### Written task
Among the entries below, copy only the span from the line containing "Build this scene" through the line containing "scene.camera = cam". Do so exactly, and skip the pictures.

### Data in this exercise
··········
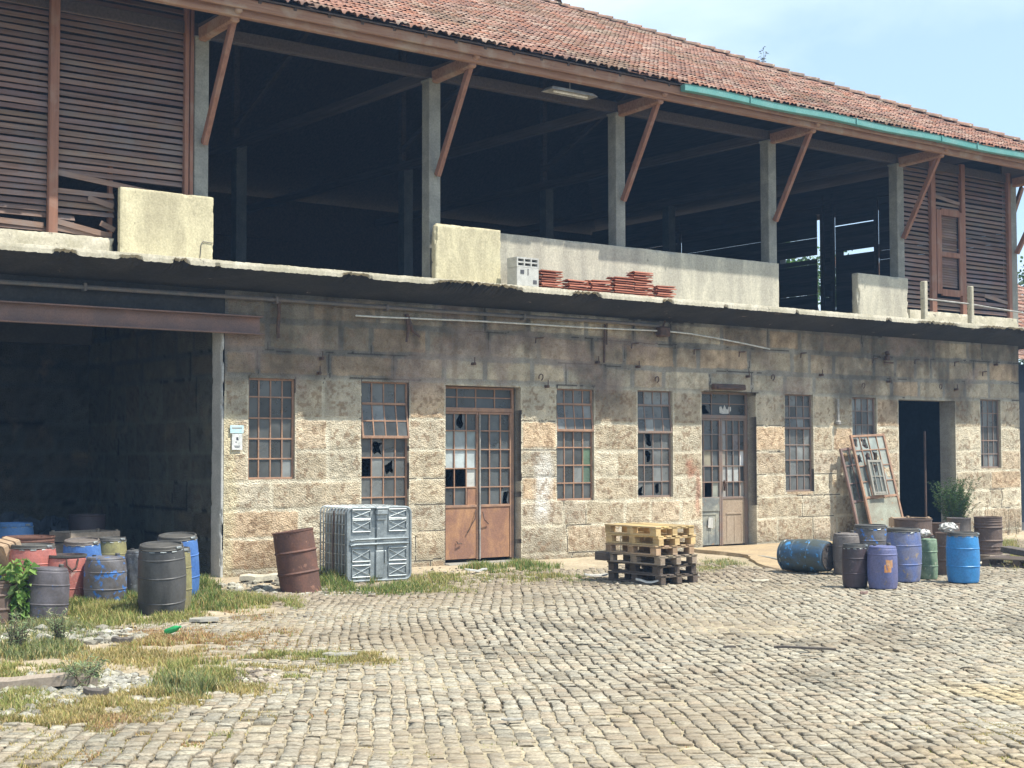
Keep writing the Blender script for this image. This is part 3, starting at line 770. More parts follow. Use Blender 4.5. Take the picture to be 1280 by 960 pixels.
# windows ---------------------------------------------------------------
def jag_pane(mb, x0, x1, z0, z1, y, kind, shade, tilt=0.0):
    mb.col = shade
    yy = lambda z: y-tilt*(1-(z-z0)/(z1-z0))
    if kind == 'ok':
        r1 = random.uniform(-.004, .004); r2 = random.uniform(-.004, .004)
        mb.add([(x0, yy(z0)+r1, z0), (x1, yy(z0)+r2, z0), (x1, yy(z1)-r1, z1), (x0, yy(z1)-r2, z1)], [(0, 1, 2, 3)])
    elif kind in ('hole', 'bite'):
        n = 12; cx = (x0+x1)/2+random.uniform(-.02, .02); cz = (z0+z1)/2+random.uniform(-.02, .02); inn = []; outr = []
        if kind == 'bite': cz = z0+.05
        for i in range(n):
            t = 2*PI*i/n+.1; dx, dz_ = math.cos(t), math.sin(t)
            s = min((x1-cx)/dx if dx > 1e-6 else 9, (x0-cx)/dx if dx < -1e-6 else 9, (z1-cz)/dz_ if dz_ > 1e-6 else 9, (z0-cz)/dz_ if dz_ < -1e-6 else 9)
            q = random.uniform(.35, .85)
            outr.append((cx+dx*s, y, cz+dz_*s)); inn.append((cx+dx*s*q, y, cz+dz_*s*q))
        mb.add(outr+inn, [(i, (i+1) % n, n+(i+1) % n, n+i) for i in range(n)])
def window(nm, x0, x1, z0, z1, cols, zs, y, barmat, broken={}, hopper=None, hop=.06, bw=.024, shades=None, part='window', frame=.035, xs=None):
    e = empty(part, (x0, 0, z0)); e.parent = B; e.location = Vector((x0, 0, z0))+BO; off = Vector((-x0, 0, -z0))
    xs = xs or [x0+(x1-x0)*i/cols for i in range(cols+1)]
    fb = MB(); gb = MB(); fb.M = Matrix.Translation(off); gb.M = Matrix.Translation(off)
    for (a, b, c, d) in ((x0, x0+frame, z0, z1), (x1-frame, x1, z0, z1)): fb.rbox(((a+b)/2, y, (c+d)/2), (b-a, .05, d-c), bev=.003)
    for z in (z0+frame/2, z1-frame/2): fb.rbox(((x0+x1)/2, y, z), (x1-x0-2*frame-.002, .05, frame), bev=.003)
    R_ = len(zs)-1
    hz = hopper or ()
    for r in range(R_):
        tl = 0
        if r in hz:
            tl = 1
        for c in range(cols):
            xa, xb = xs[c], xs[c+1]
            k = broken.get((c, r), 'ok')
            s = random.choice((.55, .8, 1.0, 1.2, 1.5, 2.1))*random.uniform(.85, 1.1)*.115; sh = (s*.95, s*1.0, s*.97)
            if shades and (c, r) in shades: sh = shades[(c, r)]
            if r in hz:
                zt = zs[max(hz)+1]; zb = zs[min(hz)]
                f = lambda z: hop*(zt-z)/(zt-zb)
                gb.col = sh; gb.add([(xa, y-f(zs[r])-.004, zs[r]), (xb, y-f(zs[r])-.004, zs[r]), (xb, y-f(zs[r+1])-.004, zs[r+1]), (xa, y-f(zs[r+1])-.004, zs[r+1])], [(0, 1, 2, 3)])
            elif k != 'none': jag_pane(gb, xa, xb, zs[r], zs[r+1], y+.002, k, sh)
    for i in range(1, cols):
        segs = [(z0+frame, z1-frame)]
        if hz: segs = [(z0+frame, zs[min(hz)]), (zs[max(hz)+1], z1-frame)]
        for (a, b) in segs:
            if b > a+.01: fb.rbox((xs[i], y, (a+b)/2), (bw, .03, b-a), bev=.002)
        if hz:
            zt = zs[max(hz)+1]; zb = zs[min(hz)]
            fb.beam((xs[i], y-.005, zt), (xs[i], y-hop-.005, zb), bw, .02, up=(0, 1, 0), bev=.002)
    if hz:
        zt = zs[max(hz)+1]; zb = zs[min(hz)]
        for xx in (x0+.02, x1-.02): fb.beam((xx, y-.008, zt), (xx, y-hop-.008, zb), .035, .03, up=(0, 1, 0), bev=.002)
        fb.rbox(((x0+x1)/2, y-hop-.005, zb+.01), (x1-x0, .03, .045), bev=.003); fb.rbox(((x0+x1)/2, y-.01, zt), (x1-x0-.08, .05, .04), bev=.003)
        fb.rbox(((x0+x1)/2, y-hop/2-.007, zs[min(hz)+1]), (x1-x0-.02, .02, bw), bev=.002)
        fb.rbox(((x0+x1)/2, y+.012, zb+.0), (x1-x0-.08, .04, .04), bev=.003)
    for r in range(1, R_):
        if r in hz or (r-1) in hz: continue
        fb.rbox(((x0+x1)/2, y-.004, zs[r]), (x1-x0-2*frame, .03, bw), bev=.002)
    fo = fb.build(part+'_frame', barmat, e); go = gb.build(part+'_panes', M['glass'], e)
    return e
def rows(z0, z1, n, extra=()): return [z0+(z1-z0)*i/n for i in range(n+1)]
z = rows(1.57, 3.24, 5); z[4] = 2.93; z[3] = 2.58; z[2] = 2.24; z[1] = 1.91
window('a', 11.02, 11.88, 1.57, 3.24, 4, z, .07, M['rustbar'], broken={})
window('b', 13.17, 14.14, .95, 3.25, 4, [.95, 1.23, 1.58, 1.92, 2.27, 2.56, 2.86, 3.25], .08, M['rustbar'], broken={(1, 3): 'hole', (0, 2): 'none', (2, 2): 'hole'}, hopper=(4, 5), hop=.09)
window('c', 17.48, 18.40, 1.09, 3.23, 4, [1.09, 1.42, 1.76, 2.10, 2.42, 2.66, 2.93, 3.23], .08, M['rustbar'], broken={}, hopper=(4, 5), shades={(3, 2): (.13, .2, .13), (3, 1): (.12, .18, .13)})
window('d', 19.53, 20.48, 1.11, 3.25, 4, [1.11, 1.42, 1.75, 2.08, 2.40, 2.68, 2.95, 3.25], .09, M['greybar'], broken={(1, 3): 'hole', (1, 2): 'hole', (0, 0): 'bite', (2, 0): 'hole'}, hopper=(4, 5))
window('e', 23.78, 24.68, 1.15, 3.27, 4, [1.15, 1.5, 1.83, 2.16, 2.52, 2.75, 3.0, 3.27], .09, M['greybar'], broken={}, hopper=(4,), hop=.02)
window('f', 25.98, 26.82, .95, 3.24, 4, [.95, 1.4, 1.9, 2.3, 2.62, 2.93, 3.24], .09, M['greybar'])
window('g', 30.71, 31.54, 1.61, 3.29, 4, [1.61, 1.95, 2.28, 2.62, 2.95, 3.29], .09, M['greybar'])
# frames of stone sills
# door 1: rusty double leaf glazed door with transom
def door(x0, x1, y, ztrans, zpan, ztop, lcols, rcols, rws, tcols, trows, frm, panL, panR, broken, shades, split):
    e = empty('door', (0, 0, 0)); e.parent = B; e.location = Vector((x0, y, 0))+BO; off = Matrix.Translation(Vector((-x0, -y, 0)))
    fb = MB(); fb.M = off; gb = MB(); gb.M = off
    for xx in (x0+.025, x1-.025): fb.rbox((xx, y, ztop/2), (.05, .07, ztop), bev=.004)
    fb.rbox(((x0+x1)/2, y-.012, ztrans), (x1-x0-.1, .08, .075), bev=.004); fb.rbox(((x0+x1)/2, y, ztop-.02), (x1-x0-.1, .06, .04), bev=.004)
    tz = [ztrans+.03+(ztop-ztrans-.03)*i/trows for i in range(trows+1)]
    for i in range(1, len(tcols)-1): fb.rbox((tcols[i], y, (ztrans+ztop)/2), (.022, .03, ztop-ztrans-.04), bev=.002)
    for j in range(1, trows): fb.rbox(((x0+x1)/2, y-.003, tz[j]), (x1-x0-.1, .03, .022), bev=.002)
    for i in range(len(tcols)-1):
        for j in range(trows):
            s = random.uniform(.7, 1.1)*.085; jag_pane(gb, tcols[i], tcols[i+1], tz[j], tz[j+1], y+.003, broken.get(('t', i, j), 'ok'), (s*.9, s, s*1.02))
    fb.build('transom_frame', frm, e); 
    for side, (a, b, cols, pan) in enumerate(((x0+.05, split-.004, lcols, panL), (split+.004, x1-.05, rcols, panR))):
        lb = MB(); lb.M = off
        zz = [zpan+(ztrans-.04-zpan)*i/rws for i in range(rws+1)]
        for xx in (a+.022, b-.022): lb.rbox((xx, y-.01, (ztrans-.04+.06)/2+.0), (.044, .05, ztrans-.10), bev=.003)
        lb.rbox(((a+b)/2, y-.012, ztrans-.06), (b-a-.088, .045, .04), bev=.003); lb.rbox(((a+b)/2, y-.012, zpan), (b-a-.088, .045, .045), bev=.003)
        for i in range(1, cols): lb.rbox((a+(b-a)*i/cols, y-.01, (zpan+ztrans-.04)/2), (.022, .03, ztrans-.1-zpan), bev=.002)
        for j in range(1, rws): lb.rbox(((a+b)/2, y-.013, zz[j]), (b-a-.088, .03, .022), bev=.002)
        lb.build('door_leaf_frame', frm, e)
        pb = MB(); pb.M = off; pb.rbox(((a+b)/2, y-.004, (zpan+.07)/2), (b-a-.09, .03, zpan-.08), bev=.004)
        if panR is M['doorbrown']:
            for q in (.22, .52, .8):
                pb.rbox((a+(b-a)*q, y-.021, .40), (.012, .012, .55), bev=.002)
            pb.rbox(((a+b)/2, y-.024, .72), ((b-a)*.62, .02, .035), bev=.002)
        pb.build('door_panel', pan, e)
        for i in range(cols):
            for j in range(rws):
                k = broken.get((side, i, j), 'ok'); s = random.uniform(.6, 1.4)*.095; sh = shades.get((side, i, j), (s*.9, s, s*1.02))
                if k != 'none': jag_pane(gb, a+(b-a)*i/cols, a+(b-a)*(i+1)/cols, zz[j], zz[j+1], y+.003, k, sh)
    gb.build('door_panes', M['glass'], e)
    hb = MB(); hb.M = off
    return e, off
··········
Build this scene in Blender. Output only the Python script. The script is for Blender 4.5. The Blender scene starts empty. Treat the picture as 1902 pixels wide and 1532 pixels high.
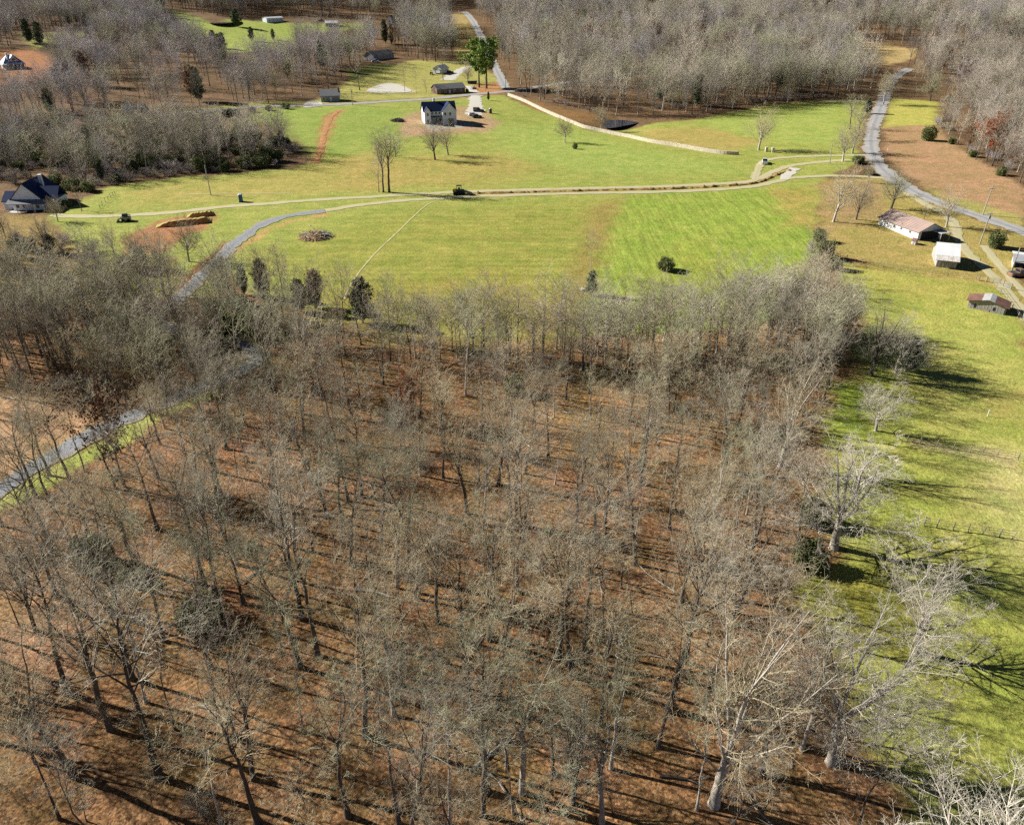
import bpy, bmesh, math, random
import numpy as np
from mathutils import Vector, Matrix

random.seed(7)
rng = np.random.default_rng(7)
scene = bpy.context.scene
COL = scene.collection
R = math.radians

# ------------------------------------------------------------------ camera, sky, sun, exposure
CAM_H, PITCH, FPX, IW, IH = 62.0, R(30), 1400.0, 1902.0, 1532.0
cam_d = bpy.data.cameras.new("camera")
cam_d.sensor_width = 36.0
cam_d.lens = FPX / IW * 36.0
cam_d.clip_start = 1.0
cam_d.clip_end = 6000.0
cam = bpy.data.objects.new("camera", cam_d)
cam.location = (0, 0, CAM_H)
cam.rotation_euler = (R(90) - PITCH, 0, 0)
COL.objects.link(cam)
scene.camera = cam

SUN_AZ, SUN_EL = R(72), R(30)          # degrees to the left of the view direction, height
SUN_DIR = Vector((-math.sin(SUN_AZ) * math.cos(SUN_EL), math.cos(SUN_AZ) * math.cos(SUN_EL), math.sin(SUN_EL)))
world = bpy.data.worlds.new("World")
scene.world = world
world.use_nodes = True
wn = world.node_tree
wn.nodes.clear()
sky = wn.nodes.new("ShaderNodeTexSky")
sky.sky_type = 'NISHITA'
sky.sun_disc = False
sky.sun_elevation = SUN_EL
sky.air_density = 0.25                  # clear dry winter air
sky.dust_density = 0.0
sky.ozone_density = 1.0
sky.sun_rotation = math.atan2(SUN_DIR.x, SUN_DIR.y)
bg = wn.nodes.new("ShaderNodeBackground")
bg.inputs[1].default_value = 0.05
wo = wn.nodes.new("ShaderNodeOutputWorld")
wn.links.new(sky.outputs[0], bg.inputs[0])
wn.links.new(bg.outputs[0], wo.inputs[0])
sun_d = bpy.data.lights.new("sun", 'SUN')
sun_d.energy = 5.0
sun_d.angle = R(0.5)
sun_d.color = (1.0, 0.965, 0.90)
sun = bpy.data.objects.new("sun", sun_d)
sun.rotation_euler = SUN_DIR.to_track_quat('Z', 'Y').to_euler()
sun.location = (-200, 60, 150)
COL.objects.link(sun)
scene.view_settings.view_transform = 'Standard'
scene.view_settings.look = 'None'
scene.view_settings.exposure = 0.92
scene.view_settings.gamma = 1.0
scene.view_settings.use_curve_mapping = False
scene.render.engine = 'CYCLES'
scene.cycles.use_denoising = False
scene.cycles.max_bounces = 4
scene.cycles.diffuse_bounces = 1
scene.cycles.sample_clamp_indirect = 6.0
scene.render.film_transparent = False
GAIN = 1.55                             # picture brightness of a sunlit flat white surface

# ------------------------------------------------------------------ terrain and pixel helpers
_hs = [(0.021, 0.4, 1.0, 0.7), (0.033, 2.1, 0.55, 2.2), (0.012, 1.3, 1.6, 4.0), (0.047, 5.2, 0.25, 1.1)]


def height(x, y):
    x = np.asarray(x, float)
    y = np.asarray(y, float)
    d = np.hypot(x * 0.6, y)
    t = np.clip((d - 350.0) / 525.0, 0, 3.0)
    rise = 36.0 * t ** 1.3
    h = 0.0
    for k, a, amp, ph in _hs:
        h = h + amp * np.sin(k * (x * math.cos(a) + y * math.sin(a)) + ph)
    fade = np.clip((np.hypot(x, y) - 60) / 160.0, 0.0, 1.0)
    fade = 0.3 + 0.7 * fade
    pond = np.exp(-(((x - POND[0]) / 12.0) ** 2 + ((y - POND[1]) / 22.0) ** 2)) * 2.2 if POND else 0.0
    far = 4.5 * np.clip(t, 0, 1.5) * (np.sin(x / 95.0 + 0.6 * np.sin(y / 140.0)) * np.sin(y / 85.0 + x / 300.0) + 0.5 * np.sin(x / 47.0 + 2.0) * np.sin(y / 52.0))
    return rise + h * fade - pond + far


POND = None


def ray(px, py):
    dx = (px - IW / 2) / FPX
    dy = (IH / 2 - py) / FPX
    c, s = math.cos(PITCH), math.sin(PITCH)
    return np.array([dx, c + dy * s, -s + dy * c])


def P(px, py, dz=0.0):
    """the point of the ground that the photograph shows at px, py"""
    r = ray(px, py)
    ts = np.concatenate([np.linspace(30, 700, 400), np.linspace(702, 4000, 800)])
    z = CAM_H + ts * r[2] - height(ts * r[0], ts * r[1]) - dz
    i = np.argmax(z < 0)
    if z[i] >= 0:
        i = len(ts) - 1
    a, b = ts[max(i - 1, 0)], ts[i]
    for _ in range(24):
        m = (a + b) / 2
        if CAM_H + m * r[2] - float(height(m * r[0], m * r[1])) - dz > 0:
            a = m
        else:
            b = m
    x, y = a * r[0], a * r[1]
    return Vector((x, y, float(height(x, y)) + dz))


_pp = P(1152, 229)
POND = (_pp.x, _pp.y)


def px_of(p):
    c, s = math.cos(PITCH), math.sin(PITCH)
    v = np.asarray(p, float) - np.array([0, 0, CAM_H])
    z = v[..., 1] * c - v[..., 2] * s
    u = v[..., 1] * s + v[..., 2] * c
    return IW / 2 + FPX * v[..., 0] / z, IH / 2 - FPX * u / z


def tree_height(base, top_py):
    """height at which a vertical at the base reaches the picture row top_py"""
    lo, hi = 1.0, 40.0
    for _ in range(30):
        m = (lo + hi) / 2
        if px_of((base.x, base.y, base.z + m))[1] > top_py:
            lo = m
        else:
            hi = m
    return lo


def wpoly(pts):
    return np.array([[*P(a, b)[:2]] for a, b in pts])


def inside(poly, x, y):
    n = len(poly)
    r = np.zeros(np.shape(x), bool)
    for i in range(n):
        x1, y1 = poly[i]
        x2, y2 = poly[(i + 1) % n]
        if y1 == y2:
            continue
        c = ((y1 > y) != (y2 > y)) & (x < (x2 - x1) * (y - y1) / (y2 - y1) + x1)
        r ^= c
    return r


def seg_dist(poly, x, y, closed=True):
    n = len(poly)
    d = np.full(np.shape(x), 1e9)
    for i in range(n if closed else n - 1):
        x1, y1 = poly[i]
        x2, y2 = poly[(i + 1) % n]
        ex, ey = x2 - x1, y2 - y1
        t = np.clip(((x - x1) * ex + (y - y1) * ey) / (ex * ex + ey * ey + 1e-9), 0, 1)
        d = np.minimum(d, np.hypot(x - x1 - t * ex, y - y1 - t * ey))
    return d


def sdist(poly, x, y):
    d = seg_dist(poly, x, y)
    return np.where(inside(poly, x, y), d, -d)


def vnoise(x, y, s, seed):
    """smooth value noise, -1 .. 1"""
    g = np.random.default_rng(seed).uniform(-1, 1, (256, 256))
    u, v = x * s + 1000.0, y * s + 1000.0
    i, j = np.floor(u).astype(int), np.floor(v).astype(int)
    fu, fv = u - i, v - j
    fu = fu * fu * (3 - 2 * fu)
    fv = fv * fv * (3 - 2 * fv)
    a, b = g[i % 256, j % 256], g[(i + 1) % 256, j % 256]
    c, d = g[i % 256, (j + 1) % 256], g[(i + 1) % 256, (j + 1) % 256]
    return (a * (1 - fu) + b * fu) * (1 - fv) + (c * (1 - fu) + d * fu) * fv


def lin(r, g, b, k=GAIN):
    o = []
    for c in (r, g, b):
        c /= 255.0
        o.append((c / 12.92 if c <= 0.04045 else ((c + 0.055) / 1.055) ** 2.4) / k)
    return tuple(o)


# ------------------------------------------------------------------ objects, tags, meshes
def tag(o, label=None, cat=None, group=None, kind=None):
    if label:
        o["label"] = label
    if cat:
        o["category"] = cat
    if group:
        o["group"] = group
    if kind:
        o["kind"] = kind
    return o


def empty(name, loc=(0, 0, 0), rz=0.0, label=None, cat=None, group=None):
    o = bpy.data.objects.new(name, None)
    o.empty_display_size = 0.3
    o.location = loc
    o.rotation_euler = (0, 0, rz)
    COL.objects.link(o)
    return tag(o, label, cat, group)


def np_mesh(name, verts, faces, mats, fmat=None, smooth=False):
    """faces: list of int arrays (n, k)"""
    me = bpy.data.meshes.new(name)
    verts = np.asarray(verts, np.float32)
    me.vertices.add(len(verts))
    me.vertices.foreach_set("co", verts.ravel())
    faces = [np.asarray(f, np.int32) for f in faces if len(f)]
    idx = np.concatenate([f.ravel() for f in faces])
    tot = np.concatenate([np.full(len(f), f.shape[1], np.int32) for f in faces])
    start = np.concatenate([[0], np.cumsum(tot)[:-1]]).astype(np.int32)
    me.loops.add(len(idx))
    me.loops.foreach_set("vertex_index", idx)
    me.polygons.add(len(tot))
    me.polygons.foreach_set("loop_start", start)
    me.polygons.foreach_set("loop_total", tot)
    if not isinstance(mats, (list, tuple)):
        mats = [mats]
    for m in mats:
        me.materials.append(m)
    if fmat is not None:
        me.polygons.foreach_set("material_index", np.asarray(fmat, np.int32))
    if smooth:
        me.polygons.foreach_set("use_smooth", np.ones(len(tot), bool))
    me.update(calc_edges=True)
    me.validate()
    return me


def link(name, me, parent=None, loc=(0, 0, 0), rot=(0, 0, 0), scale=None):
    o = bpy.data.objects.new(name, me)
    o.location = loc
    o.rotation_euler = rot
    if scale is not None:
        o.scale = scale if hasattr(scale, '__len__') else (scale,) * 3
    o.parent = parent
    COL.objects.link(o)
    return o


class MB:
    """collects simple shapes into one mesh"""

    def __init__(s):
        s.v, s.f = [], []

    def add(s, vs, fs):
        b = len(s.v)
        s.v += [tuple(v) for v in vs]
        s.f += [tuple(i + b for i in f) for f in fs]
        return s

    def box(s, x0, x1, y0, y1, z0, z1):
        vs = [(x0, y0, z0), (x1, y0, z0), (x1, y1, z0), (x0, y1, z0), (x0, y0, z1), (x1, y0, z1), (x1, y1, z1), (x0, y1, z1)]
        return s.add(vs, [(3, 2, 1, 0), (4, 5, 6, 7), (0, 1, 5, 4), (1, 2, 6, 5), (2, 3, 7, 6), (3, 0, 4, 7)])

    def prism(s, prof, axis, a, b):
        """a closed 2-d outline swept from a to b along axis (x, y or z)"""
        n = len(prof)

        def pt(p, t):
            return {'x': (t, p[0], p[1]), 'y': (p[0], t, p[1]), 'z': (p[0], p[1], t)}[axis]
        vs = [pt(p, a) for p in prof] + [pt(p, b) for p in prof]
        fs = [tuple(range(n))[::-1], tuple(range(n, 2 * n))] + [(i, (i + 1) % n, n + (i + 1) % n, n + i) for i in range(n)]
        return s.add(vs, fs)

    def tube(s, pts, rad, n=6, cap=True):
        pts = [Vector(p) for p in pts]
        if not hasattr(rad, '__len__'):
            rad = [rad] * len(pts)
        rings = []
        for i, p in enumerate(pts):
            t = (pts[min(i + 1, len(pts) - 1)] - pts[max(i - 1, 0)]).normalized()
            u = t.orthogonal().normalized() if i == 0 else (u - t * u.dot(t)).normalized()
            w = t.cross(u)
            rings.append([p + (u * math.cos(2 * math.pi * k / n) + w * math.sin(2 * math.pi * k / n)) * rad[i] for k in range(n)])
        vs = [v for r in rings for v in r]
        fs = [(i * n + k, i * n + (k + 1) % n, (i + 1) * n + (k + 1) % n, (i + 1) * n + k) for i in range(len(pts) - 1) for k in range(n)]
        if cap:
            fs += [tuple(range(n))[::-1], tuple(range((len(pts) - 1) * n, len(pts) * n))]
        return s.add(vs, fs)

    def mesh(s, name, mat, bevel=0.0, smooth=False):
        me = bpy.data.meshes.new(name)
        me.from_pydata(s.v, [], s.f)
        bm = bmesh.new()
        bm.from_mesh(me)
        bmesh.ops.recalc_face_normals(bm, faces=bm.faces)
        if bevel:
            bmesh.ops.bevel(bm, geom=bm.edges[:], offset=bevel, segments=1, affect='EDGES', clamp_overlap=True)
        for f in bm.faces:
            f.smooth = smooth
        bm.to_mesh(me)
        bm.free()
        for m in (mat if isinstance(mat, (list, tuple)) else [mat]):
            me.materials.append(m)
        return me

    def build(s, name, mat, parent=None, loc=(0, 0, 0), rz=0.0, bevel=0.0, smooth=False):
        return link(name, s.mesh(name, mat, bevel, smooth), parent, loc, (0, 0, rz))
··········
### Written response
Build this scene in Blender. Output only the Python script. The script is for Blender 4.5. The Blender scene starts empty. Treat the picture as 1902 pixels wide and 1532 pixels high.
import bpy, bmesh, math, random
import numpy as np
from mathutils import Vector, Matrix

random.seed(7)
rng = np.random.default_rng(7)
scene = bpy.context.scene
COL = scene.collection
R = math.radians

# ------------------------------------------------------------------ camera, sky, sun, exposure
CAM_H, PITCH, FPX, IW, IH = 62.0, R(30), 1400.0, 1902.0, 1532.0
cam_d = bpy.data.cameras.new("camera")
cam_d.sensor_width = 36.0
cam_d.lens = FPX / IW * 36.0
cam_d.clip_start = 1.0
cam_d.clip_end = 6000.0
cam = bpy.data.objects.new("camera", cam_d)
cam.location = (0, 0, CAM_H)
cam.rotation_euler = (R(90) - PITCH, 0, 0)
COL.objects.link(cam)
scene.camera = cam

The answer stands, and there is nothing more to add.